7. I got to take a few hours to myself and go see my lovely friend Leslie read some poems and then watch other talented poets and end the evening with a book reading (yes, I bought the book).

leslie

8. On a more serious note, I participated in a Day without Women, which was a tough decision for me to make, but I’m glad I did.

day without women

What I wrote to all my students:

day without women

Well, I think that about wraps it up for what I’ve been grateful for. I’m going to try to get back to writing once a day as it’s so much easier than letting everything pile up (kind of like laundry), but I will not stop! I will continue to be grateful for everything I have, including the 75 essays I’m about to go grade. Just kidding. I’m not thankful for those at all.

 

a small miracle happened today March 1, 2017

Filed under: Uncategorized — courtsbrogno @ 11:57 am

As I think I wrote previously, I was reviewed this year at the university I work for, and I truly did not give much thought to it. I hastily put together my binder and decided that since the university wouldn’t fire me nor was I going to be promoted for any reason (we can’t actually even get promoted), I was going to give zero fucks about this review.

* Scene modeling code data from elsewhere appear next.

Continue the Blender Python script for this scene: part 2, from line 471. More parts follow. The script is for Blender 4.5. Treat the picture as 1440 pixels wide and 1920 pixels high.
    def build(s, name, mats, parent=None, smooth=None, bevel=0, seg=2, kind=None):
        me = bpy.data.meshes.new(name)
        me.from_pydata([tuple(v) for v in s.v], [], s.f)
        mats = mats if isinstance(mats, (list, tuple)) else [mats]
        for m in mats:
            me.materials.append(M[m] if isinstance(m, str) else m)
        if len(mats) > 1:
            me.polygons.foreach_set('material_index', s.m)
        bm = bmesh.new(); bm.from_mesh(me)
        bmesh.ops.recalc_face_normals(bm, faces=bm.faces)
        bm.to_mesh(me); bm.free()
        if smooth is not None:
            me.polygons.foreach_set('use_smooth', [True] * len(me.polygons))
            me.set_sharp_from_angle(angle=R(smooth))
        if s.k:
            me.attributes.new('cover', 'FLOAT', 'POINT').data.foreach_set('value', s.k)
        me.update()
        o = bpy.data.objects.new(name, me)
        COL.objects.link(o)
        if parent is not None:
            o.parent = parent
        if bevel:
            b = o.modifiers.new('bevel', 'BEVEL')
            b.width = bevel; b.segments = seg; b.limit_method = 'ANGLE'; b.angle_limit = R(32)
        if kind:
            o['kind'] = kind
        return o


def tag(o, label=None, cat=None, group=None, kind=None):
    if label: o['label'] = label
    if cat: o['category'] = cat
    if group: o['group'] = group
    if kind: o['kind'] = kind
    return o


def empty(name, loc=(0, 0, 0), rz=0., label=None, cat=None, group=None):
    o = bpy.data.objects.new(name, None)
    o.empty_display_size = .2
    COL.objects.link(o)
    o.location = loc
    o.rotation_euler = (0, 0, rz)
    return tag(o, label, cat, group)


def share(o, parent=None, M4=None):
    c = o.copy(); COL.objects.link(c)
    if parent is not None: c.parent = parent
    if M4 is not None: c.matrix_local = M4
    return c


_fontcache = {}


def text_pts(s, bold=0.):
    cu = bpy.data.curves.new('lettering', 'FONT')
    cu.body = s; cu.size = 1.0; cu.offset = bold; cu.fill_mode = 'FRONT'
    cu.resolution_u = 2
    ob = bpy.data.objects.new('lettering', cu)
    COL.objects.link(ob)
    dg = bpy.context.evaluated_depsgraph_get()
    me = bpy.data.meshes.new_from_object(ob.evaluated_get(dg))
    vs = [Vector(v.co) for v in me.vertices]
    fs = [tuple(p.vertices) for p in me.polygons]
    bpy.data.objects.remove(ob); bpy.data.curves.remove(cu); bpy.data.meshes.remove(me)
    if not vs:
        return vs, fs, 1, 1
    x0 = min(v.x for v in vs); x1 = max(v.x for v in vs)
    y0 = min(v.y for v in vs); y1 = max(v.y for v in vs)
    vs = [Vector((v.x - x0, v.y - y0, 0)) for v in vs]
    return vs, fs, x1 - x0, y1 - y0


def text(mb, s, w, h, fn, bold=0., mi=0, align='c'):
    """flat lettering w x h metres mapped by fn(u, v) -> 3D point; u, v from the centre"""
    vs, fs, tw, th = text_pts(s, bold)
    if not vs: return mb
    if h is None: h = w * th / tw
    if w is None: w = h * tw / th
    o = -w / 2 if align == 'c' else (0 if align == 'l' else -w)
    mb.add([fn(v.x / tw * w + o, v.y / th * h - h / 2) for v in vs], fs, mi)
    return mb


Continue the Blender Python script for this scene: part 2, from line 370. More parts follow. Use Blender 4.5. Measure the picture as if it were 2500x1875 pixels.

And surprisingly, I got a raving review from the tenured professor who watched my class and went through my binder, and even more miraculously, I got a raving review from my boss, who has NEVER given me a raving review before in 12 years of teaching.

Something must be wrong with the universe because this is not how things usually go, but for today, I’ll take it and be incredibly grateful.